No es el momento de criticar el último tramo de su obra, ni su descuido formal ni su precipitada urgencia. Acaso habría que recordar que este confeso autodidacta, que afirmó que dos semanas son suficientes para aprender lo básico sobre técnica cinematográfica y que el secreto está en rodearse de gente con más talento que tú, filmó, en el periodo de quince años que abarca de 1977 a 1992, «Annie Hall», «Interiores», «Manhattan», «Zelig», «Broadway Danny Rose», «La rosa púrpura del Cairo», «Hannah y sus hermanas», «Otra mujer», «Delitos y faltas» y «Maridos y mujeres»; para el que esto suscribe, diez obras maestras. ¿Hay alguien en el cine norteamericano en las últimas cuatro décadas capaz de enmendarle la plana?
Absoluta libertad
Quizás lo más admirable de Allen es que, si hablamos de independencia creativa en el seno de la industria, no tiene rival. Desde que se compró su sala de edición y posproducción en 1979 y consiguió, tras el éxito de público de «Manhattan», trabajar con absoluta libertad, ha sabido construir una mecánica de trabajo invariable e inasequible a crisis y desalientos. No hay quien le tosa en lo que concierne al «director’s cut», y todos los actores del universo mundo saben que tienen que bajar sus salarios al mínimo para trabajar con él, aceptando a ciegas sus condiciones, a saber: que tendrán que conformarse con leer las páginas del guión donde aparece su personaje, que no habrá ensayos y que todas las instrucciones que recibirán de su admirado capitán de barco será un «corten» sin palmadita en la espalda.
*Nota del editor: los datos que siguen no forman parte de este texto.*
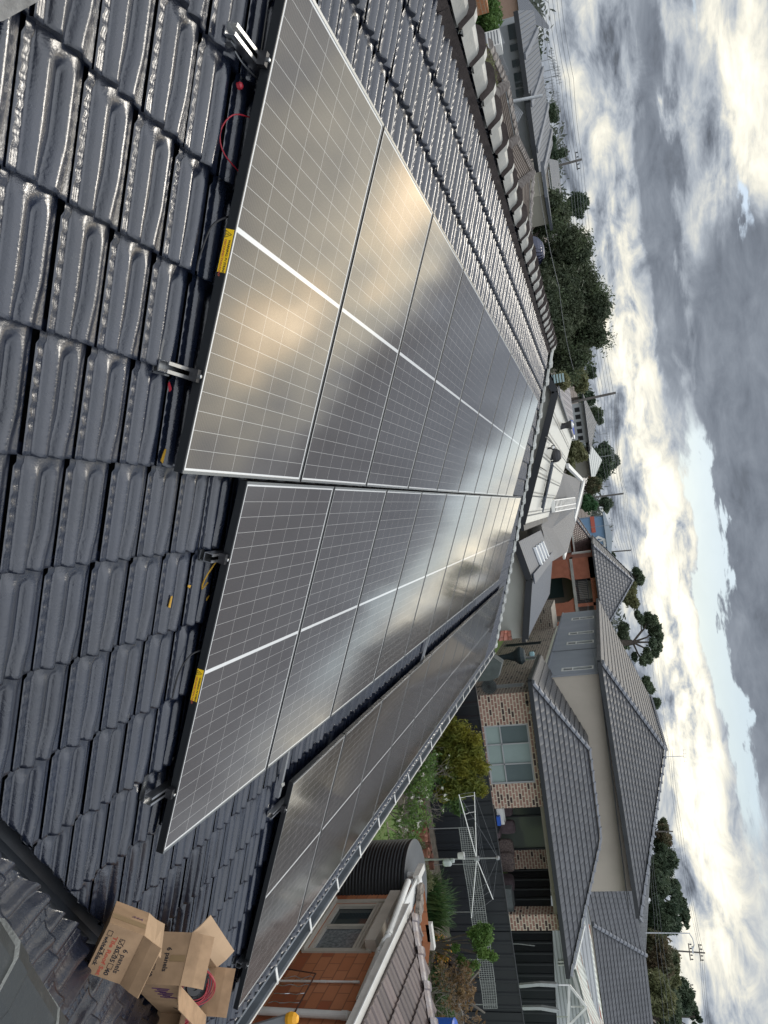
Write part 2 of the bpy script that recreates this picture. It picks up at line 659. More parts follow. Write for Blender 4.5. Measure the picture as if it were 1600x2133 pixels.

Es una metodología que Mia Farrow encontraba intimidatoria, pero que le ofreció los mejores personajes femeninos de toda su carrera. Una metodología, en fin, que sintetiza la filosofía de Allen: pequeño pero matón, para él lo que cuenta es lo que se ve en pantalla. Y los actores, como sus irredentos fans europeos, rara vez quedan descontentos.